EBITDAS means earnings before interest, taxes, depreciation and amortization, and stock-based compensation and is equal to earnings before income taxes from continuing operations plus interest on debt, other charges and interest expense, depreciation and amortization, stock-based compensation, unrealized foreign exchange loss, and loss on sale of equipment. Adjusted gross margin from continuing operations equals gross margin, plus interest on debt, other charges and interest expense, depreciation and amortization, stock-based compensation, impairment loss/recovery, and loss on sale of equipment. Cash flow means cash flows provided by continuing operations before changes in non-cash working capital items.

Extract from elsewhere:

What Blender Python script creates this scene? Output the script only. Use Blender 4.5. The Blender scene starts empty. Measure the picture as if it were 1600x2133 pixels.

EBITDAS, adjusted gross margin from continuing operations, and cash flows from continuing operations before changes in non-cash working capital items are not recognized measures under International Financial Reporting Standards (“IFRS”). Management believes that in addition to net losses, EBITDAS and cash flows, are useful supplemental measures as they provide an indication of the results generated by the Company’s primary business activities prior to consideration of how those activities are financed, amortized or how the results are taxed in various jurisdictions as well as the cash generated by the Company’s primary business activities. Readers should be cautioned, however, that EBITDAS and cash flows from continuing operations before changes in non-cash working capital items should not be construed as an alternative to net losses determined in accordance with IFRS as an indicator of Enseco’s performance. Enseco’s method of calculating operating losses, EBITDAS and cash flows from continuing operations before changes in non-cash working capital items may differ from other organizations and, accordingly, such measures may not be comparable to measures used by other organizations. For reconciliation to the appropriate IFRS measure, see our MD&A.

Neither the TSX Venture Exchange nor its Regulation Service Provider (as that term is defined in the policies of the TSX Venture Exchange) accepts responsibility for the adequacy or accuracy of this release.